-- WORK INSTRUCTIONS --
Write out the whole listing exactly as it stands.

-- AVAILABLE DATA --
:::::

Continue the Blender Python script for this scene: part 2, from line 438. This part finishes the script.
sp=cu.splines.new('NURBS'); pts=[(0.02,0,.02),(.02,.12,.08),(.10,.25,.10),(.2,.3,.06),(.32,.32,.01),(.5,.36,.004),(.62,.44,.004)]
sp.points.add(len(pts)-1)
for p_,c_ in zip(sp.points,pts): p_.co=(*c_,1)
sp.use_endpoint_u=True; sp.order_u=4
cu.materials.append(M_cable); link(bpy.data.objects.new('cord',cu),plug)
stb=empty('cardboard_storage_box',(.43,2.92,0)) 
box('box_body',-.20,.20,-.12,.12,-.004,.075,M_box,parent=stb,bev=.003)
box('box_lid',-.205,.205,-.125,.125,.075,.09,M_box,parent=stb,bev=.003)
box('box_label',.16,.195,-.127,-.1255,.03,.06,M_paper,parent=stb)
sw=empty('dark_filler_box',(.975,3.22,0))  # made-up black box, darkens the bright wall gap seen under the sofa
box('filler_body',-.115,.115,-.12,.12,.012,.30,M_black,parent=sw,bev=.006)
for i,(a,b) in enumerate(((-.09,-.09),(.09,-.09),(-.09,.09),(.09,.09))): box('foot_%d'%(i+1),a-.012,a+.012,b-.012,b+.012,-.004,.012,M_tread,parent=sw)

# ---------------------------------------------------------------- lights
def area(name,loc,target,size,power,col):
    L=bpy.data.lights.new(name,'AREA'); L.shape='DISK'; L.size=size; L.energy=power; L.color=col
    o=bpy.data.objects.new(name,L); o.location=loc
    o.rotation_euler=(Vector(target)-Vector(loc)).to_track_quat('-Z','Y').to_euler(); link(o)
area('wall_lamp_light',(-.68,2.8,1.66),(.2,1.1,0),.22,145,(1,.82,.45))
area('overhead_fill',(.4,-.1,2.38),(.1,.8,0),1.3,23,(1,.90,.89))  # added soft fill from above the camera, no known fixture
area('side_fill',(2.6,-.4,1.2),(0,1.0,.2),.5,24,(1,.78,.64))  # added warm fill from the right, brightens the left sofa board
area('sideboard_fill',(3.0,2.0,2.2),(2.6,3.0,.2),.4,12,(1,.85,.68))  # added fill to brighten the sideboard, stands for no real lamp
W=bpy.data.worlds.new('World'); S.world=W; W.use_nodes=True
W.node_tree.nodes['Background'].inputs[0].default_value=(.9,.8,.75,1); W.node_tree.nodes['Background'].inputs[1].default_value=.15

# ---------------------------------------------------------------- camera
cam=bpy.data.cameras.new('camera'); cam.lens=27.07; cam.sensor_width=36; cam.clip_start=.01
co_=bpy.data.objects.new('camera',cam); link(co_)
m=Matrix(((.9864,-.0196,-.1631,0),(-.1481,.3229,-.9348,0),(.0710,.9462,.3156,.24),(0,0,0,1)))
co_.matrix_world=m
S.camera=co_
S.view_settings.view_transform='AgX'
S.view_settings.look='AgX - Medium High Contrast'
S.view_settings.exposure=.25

:::::

-- EXERCISE OUTPUT --
Continue the Blender Python script for this scene: part 2, from line 438. This part finishes the script.
sp=cu.splines.new('NURBS'); pts=[(0.02,0,.02),(.02,.12,.08),(.10,.25,.10),(.2,.3,.06),(.32,.32,.01),(.5,.36,.004),(.62,.44,.004)]
sp.points.add(len(pts)-1)
for p_,c_ in zip(sp.points,pts): p_.co=(*c_,1)
sp.use_endpoint_u=True; sp.order_u=4
cu.materials.append(M_cable); link(bpy.data.objects.new('cord',cu),plug)
stb=empty('cardboard_storage_box',(.43,2.92,0)) 
box('box_body',-.20,.20,-.12,.12,-.004,.075,M_box,parent=stb,bev=.003)
box('box_lid',-.205,.205,-.125,.125,.075,.09,M_box,parent=stb,bev=.003)
box('box_label',.16,.195,-.127,-.1255,.03,.06,M_paper,parent=stb)
sw=empty('dark_filler_box',(.975,3.22,0))  # made-up black box, darkens the bright wall gap seen under the sofa
box('filler_body',-.115,.115,-.12,.12,.012,.30,M_black,parent=sw,bev=.006)
for i,(a,b) in enumerate(((-.09,-.09),(.09,-.09),(-.09,.09),(.09,.09))): box('foot_%d'%(i+1),a-.012,a+.012,b-.012,b+.012,-.004,.012,M_tread,parent=sw)

# ---------------------------------------------------------------- lights
def area(name,loc,target,size,power,col):
    L=bpy.data.lights.new(name,'AREA'); L.shape='DISK'; L.size=size; L.energy=power; L.color=col
    o=bpy.data.objects.new(name,L); o.location=loc
    o.rotation_euler=(Vector(target)-Vector(loc)).to_track_quat('-Z','Y').to_euler(); link(o)
area('wall_lamp_light',(-.68,2.8,1.66),(.2,1.1,0),.22,145,(1,.82,.45))
area('overhead_fill',(.4,-.1,2.38),(.1,.8,0),1.3,23,(1,.90,.89))  # added soft fill from above the camera, no known fixture
area('side_fill',(2.6,-.4,1.2),(0,1.0,.2),.5,24,(1,.78,.64))  # added warm fill from the right, brightens the left sofa board
area('sideboard_fill',(3.0,2.0,2.2),(2.6,3.0,.2),.4,12,(1,.85,.68))  # added fill to brighten the sideboard, stands for no real lamp
W=bpy.data.worlds.new('World'); S.world=W; W.use_nodes=True
W.node_tree.nodes['Background'].inputs[0].default_value=(.9,.8,.75,1); W.node_tree.nodes['Background'].inputs[1].default_value=.15

# ---------------------------------------------------------------- camera
cam=bpy.data.cameras.new('camera'); cam.lens=27.07; cam.sensor_width=36; cam.clip_start=.01
co_=bpy.data.objects.new('camera',cam); link(co_)
m=Matrix(((.9864,-.0196,-.1631,0),(-.1481,.3229,-.9348,0),(.0710,.9462,.3156,.24),(0,0,0,1)))
co_.matrix_world=m
S.camera=co_
S.view_settings.view_transform='AgX'
S.view_settings.look='AgX - Medium High Contrast'
S.view_settings.exposure=.25